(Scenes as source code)
= = = = = = =

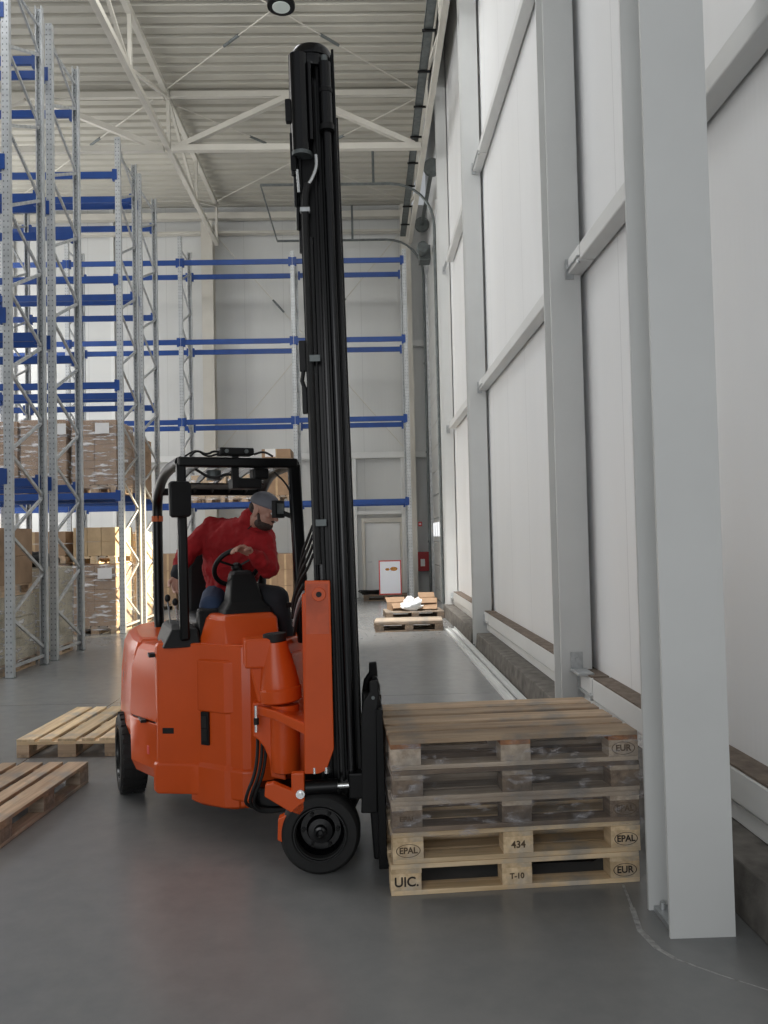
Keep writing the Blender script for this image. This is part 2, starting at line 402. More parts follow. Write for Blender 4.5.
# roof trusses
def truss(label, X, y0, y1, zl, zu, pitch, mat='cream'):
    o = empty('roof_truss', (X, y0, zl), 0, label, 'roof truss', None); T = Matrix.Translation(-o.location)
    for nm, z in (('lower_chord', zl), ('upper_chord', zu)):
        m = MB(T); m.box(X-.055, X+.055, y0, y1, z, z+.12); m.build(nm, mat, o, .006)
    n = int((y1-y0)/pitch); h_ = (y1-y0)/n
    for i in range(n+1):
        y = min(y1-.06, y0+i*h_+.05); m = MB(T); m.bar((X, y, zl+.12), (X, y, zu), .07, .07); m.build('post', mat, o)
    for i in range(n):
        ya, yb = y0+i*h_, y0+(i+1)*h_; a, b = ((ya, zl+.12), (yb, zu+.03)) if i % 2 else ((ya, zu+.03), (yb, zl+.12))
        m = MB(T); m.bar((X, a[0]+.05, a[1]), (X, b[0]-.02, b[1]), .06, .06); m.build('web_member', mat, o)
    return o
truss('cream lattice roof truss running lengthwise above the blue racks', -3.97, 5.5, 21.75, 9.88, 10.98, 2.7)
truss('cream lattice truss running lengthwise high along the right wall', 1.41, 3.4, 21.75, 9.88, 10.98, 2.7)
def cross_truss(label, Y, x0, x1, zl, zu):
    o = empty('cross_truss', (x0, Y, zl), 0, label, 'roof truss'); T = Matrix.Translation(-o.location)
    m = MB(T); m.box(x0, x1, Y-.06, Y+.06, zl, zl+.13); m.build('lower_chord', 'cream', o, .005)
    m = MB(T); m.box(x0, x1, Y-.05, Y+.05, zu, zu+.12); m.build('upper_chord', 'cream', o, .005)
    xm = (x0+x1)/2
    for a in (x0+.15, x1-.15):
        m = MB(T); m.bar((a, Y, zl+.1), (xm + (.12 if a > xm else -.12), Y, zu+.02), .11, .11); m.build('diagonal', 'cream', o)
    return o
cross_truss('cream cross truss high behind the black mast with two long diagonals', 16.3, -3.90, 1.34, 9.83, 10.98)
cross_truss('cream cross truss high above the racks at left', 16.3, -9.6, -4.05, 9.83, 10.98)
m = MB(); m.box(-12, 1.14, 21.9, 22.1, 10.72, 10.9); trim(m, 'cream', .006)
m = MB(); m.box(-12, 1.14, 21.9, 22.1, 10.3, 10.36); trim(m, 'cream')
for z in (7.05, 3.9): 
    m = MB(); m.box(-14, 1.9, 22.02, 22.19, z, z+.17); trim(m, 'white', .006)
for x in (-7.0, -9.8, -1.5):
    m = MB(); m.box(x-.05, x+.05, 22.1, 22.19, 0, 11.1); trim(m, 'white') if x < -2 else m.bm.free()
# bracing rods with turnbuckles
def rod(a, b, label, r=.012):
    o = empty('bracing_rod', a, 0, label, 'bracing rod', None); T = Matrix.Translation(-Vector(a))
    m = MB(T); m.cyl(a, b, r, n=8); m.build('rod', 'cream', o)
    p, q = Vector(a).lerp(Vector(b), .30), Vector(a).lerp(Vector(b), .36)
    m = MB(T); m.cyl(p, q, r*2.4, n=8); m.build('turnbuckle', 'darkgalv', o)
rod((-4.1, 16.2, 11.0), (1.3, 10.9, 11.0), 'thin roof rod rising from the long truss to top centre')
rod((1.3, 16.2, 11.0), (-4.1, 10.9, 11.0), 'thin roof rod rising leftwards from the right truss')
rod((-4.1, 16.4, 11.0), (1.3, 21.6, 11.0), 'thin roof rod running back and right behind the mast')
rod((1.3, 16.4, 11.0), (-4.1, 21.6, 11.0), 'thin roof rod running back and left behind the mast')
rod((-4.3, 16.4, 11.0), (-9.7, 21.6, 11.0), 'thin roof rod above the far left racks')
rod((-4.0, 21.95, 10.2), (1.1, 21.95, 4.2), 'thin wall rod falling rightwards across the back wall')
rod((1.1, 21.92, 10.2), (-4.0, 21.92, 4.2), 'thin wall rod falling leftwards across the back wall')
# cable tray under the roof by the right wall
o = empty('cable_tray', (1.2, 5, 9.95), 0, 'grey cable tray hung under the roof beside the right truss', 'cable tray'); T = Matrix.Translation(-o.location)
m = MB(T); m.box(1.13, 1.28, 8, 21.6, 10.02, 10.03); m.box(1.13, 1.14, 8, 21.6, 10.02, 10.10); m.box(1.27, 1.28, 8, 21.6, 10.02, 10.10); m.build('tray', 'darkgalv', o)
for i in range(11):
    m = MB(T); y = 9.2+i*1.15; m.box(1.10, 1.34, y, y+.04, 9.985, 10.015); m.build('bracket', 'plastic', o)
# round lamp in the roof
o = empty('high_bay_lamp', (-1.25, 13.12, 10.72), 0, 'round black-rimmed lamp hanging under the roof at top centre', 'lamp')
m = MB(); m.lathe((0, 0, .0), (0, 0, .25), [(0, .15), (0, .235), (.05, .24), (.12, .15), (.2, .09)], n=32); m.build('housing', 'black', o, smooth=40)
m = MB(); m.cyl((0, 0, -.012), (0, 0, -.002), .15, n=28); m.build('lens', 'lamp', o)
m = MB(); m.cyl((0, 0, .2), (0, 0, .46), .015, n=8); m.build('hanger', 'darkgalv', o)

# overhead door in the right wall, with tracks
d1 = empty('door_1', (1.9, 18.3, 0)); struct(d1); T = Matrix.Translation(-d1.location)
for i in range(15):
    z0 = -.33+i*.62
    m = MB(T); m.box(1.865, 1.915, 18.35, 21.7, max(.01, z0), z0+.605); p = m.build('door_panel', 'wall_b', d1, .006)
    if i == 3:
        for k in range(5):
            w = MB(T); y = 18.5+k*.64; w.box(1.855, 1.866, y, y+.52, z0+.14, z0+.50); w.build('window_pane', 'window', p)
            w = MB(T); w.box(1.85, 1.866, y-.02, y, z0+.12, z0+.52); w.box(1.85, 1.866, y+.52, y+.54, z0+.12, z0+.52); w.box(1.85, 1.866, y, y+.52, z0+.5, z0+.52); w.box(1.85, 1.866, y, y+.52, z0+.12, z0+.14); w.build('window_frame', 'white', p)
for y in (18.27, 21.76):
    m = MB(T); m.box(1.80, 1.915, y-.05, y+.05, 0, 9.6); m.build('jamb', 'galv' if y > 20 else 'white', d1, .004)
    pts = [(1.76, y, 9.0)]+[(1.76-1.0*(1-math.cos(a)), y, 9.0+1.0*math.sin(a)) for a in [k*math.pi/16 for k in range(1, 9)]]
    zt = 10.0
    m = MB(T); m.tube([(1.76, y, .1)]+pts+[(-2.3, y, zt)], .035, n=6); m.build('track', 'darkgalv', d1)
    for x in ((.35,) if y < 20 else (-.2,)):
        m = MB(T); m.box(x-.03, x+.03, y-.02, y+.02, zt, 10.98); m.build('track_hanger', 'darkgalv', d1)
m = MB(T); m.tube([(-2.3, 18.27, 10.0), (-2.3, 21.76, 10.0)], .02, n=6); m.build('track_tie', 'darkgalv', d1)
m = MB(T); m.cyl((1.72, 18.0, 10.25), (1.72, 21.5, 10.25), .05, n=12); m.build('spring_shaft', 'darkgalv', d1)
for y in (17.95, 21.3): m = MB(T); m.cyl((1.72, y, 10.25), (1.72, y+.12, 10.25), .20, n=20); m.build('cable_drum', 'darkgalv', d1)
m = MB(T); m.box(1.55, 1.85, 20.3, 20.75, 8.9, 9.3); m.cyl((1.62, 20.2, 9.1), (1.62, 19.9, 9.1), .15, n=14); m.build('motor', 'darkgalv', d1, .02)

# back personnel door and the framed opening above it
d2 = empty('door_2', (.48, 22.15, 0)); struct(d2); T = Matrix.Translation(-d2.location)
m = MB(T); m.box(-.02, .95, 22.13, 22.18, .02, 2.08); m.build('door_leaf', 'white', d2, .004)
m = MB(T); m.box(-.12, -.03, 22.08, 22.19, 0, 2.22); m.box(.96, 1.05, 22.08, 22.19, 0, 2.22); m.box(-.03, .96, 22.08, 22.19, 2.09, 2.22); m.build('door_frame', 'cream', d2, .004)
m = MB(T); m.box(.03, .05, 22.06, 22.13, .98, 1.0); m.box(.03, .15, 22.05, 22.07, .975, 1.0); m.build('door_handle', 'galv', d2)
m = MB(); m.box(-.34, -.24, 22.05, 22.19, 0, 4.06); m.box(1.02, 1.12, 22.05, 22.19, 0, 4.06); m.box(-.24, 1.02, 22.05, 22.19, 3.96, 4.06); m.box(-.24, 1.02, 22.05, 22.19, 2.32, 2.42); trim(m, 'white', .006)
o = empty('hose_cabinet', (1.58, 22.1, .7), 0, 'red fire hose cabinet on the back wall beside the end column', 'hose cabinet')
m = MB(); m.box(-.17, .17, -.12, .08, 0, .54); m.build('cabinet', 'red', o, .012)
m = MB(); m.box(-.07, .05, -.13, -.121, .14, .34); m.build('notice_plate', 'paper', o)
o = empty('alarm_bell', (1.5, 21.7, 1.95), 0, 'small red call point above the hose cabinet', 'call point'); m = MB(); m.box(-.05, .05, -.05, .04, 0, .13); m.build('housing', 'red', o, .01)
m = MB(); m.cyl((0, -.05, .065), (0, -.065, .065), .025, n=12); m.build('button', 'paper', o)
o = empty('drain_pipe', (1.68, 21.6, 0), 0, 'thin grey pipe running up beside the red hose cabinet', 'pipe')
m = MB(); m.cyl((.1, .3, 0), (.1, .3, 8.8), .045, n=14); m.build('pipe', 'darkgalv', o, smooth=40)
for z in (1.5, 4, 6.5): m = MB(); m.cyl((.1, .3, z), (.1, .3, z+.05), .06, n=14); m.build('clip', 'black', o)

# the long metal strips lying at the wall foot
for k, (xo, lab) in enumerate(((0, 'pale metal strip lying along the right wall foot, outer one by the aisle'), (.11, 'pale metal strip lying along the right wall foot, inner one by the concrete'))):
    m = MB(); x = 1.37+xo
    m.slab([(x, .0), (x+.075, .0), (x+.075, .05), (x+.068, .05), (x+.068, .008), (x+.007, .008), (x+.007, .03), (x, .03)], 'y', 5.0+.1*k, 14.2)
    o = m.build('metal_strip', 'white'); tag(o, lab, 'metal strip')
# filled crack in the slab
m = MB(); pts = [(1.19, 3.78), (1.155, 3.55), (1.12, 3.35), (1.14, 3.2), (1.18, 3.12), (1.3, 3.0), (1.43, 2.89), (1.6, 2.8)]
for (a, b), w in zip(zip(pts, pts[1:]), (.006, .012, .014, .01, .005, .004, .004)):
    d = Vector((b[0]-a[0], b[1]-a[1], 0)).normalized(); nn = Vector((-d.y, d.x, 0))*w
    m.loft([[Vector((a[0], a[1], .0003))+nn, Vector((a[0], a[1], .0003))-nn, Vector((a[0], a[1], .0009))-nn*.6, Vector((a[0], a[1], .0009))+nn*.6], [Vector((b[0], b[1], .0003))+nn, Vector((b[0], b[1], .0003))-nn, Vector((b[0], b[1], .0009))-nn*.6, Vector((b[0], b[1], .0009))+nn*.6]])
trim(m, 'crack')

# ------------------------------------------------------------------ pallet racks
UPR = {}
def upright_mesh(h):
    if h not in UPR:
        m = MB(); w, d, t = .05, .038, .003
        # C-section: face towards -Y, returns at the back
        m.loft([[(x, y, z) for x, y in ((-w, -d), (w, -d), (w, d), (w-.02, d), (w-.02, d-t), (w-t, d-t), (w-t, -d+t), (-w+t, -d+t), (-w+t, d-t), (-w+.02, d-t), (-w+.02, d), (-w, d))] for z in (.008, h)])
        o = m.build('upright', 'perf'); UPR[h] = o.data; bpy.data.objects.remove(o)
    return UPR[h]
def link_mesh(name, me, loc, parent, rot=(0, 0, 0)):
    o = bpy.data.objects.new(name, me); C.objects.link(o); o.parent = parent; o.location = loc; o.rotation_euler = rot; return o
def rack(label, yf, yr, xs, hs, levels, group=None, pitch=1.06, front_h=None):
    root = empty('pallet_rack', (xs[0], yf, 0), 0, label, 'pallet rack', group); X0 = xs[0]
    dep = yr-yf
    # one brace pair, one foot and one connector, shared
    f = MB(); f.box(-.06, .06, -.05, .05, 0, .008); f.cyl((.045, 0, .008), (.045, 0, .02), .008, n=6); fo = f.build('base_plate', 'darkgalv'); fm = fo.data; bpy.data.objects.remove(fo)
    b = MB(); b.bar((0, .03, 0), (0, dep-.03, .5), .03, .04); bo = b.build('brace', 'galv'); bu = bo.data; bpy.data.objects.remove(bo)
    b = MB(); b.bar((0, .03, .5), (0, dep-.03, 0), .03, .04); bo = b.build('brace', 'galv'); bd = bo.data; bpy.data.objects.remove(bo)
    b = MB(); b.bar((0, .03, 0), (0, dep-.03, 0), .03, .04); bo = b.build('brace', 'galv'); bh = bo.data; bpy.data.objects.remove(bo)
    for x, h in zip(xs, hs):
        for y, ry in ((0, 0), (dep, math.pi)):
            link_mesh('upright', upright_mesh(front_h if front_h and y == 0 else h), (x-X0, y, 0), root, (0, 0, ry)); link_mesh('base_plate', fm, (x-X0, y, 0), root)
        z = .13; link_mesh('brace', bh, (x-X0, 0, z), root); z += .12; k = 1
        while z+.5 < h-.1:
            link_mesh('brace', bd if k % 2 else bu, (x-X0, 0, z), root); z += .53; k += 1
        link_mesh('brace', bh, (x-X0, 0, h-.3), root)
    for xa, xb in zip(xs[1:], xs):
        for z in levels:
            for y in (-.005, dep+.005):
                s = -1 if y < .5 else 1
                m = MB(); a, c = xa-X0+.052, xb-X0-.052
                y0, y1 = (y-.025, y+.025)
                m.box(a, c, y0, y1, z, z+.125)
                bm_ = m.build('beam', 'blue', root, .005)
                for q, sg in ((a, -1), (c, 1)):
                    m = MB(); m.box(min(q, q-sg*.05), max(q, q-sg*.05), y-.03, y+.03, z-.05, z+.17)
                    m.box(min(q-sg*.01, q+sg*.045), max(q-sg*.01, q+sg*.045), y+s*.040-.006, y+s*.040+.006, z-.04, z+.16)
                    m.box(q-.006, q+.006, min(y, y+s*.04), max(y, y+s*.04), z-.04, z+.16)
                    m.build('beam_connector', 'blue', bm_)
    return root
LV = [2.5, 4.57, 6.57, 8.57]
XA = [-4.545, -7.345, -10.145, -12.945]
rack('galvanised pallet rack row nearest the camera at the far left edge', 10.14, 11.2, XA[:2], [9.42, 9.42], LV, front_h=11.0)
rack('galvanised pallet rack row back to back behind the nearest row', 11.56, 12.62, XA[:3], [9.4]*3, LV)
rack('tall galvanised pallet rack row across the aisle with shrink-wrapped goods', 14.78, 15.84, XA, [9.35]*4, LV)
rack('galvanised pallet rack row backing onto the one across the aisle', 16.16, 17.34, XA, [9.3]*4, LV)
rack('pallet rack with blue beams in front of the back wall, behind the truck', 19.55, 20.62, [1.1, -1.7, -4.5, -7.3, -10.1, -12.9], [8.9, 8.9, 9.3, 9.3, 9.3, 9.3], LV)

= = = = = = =

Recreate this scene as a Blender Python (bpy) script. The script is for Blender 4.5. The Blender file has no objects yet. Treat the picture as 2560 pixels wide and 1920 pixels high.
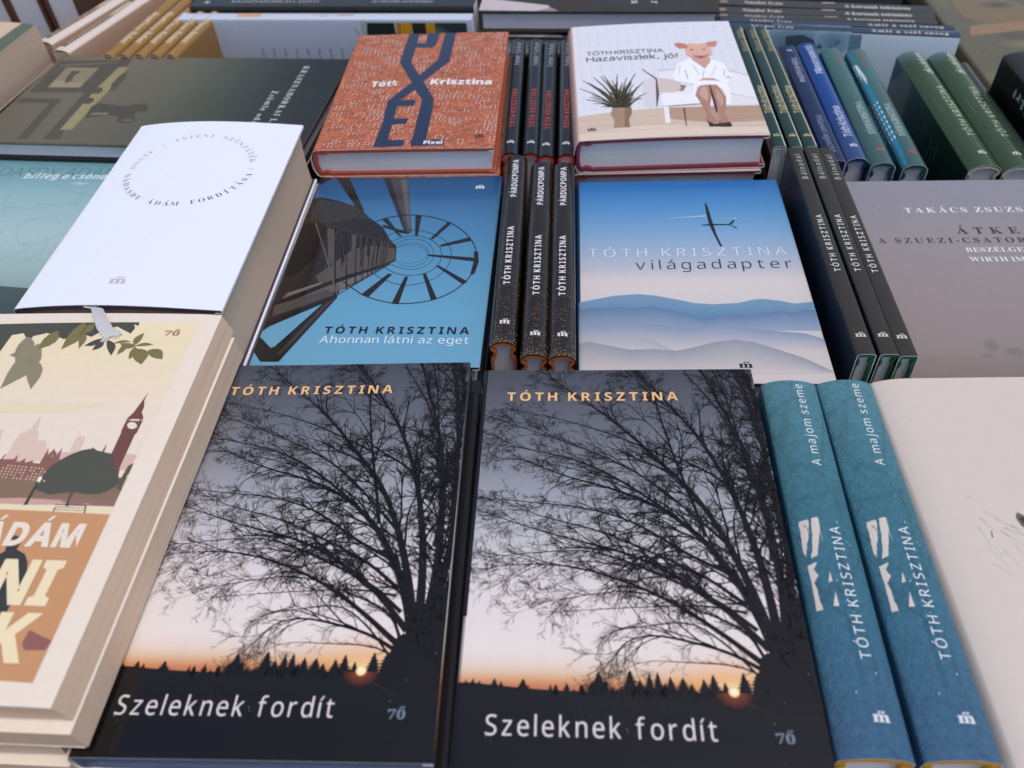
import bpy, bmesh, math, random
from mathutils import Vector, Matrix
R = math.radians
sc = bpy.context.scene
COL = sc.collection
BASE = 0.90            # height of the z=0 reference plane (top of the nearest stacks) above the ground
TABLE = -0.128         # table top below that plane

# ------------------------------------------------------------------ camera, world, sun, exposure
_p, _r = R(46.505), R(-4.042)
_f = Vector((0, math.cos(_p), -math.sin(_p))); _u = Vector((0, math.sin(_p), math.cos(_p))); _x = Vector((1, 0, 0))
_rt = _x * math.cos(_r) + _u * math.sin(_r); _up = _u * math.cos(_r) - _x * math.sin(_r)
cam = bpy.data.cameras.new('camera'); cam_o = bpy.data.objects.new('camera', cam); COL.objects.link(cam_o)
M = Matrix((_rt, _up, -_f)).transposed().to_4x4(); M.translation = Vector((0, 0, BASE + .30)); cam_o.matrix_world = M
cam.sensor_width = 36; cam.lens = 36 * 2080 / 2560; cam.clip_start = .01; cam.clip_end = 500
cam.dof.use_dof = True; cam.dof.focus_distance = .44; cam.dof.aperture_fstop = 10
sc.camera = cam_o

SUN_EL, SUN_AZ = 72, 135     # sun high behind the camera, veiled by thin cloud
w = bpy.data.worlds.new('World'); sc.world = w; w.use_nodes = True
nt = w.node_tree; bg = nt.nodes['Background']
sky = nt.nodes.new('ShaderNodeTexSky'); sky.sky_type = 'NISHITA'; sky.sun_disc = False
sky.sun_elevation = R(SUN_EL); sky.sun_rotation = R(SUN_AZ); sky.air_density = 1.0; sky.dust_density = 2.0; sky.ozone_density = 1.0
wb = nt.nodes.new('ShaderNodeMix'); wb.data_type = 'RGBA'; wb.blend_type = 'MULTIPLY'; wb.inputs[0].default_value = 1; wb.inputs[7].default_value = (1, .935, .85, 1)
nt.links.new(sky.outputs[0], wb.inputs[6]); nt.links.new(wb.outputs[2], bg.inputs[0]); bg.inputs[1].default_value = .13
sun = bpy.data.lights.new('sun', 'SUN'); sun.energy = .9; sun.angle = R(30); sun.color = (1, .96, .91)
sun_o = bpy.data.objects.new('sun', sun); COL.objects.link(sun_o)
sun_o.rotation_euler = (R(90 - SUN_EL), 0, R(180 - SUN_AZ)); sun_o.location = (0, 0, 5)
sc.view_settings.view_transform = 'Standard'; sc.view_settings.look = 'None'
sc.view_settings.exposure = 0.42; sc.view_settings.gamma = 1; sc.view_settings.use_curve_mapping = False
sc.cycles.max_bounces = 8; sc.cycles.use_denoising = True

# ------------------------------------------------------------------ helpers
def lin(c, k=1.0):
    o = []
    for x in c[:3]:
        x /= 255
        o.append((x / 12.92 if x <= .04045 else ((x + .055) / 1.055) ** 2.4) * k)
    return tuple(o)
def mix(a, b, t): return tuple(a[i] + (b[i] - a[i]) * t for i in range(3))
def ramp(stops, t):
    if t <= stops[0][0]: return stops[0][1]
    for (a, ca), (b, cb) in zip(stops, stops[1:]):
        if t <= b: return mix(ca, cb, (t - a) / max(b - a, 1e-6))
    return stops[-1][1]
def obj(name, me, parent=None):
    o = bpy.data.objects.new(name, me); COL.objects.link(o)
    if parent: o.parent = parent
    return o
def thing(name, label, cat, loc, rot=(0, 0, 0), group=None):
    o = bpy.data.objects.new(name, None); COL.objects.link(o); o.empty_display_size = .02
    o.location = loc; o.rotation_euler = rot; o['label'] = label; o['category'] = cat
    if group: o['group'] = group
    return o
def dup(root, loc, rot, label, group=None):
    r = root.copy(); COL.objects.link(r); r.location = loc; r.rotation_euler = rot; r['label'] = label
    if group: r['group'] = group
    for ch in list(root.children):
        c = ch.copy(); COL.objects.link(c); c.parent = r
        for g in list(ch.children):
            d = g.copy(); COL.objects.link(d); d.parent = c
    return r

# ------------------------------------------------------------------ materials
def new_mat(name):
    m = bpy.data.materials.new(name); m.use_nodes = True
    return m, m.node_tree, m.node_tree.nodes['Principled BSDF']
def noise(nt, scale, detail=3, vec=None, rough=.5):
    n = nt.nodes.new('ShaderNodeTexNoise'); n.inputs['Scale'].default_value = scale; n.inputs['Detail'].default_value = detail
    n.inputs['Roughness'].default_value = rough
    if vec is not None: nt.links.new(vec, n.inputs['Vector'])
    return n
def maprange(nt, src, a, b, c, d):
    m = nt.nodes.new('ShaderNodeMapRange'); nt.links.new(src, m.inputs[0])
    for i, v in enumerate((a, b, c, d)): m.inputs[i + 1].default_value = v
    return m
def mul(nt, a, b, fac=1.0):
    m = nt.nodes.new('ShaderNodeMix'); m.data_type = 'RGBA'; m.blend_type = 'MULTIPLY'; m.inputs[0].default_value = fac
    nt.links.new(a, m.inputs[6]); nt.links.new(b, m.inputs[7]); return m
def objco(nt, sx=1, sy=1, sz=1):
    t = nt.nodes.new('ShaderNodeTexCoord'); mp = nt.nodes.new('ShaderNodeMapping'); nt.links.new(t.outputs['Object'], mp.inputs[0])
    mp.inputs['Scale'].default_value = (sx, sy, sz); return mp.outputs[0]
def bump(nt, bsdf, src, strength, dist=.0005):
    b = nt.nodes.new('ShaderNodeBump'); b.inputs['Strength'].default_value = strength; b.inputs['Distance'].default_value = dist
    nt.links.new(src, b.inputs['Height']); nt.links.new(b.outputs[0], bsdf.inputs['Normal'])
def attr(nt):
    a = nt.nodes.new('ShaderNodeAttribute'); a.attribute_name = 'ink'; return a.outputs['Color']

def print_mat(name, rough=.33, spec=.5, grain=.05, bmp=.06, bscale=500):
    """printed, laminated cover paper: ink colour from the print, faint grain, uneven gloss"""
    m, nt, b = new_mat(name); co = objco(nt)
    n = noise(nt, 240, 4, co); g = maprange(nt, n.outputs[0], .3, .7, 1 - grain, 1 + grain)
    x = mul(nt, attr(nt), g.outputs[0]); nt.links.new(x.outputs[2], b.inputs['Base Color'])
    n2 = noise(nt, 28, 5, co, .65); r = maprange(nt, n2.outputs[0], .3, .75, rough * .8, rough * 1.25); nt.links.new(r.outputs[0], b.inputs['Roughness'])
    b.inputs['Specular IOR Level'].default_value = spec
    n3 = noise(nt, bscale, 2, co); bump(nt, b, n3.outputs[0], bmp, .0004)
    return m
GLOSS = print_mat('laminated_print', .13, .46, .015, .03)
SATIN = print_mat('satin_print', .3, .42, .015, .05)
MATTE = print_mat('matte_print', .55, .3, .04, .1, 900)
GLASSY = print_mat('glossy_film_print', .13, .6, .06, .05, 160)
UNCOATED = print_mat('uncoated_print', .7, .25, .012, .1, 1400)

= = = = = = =

Restate word for word the part that opens with the line containing "Recreate this scene" and closes with the line containing "TABLE = -0.128", both ends included, and nothing else. Omit any images.

▸ **EXPECTED ANSWER**
Recreate this scene as a Blender Python (bpy) script. The script is for Blender 4.5. The Blender file has no objects yet. Treat the picture as 2560 pixels wide and 1920 pixels high.
import bpy, bmesh, math, random
from mathutils import Vector, Matrix
R = math.radians
sc = bpy.context.scene
COL = sc.collection
BASE = 0.90            # height of the z=0 reference plane (top of the nearest stacks) above the ground
TABLE = -0.128         # table top below that plane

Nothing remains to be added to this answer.